Quando a gente vai contratar alguém, quer seja nacional ou estrangeiro, tem que ser uma mais-valia. Mas não podemos contratar um estrangeiro que seja igual ao moçambicano, que seja mais um. Então, se vamos buscar um estrangeiro tem que ser alguém que tenha qualidade e faça a diferença. O ter 10 ou 15 estrangeiros também não vai desenvolver o nosso futebol. Isso aqui é que vai olhar para a potencialização do próprio jogador e para os clubes poderem ganhar mais algum. Mas penso que temos que aliar todas vertentes, que é o desenvolvimento e o ganho para os próprios clubes e a potenciação do jogador. Vamos potenciar um estrangeiro? Então pergunto: qual é a diferença de preparação que um jogador do norte de África tem, ou da África do centro tem em relação a Moçambique? Não deve ter nenhuma. Mas aquele jogador estrangeiro quando sai da terra dele sai com uma missão de ganhar dinheiro e daqui dar um trampolim para Europa. Vamos incutir esta mentalidade em nós os moçambicanos que temos que correr, trabalhar e esforçar, para dentro em breve dar um pulo, para deixar um nigeriano, um congolês ou burundês para me tirar o pão e o lugar numa determinada equipa. É nesta vertente que nós temos que mudar o nosso pensamento e adequá-lo a realidade.

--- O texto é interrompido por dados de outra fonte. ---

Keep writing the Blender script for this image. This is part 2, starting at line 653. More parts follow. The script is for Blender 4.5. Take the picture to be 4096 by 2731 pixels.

PALMA PINTO- Ferroviário de Maputo

O ideal seria fazermos um bom futebol, como em tempos já foi feito, com atletas e todo pessoal envolvido moçambicano. A contratação de estrangeiros não pode ser olhado como um processo normal, mas de carência de técnicos e jogadores nessas áreas. Os clubes devem trazer estrangeiros para fazer alguma diferença, jogadores que sejam, realmente reforços e não esforços (aqueles jogadores estrangeiros que vem cá e não conseguem singrar ou superar o que temos internamente e acabam ficando no banco). Por isso digo que não é uma condição normal. O ideal era termos um futebol moçambicano disputado 100% por jogadores moçambicanos e, quiçá, exportar o nosso jogador talentoso para fora. Entretanto, enquanto tivermos défice naquilo que é a qualidade dos nossos atletas e treinadores e, consequentemente défice na qualidade do futebol moçambicano, vamos ter que trazer o estrangeiro, mas que esses jogadores estrangeiros venham fazer a diferença. Agora, se é um moçambicano para vir jogar de igual modo com um jogador moçambicano, não vale a pena trazer porque nós já temos problemas sérios aqui no país de empregabilidade e o pouco recurso que temos aqui, que distribuamos entre nós mesmos, se esse estrangeiro não venha trazer mais-valia ao nosso futebol.

ZUNEID LALGY- Associação Black Bulls

Nós temos dados dos últimos anos dos jogadores que militam no Moçambola e quem são os que tem brilhado mais e é evidente. Eu sempre defendi, não a liberalização na sua totalidade, mas o aumento de número de estrangeiros por cada clube. Para já são permitidos a contratação de cinco estrangeiros e o uso simultâneo de quarto jogadores. Nós temos estado a fazer ver que não devia haver limitação do número de uso de estrangeiros em simultâneo, na medida em que estão legalmente contratados e para a sua contratação envolveu-se custos, por vezes mais elevados que os moçambicanos. Ou seja, os cinco contratados por lei, deviam ser autorizados e serem utilizados em simultâneo. Mas se pudéssemos alastrar para mais dois jogadores estrangeiros, totalizando sete, numa primeira fase, isso iria enriquecer o nosso futebol. Nós temos que também que se os nossos jogadores moçambicanos encontrassem limitações fora do país, não teríamos a selecção que temos hoje. E é lógico que qualquer seleccionador, quando vai fazer a sua selecção, primeiro olha para os jogadores que jogam fora. Em qualquer parte do mundo isso é assim. E porque nós vamos ser uma excepção? Porque dizer que limitando os estrangeiros vamos salvaguardar os nossos atletas? O futebol não é para ser salvaguardado, não é para ser protegido. Cada um tem que dar o seu máximo para mostrar aquilo que é o seu real valor. O jogador não é contratado em função de ser estrangeiro ou moçambicano, é pela sua qualidade.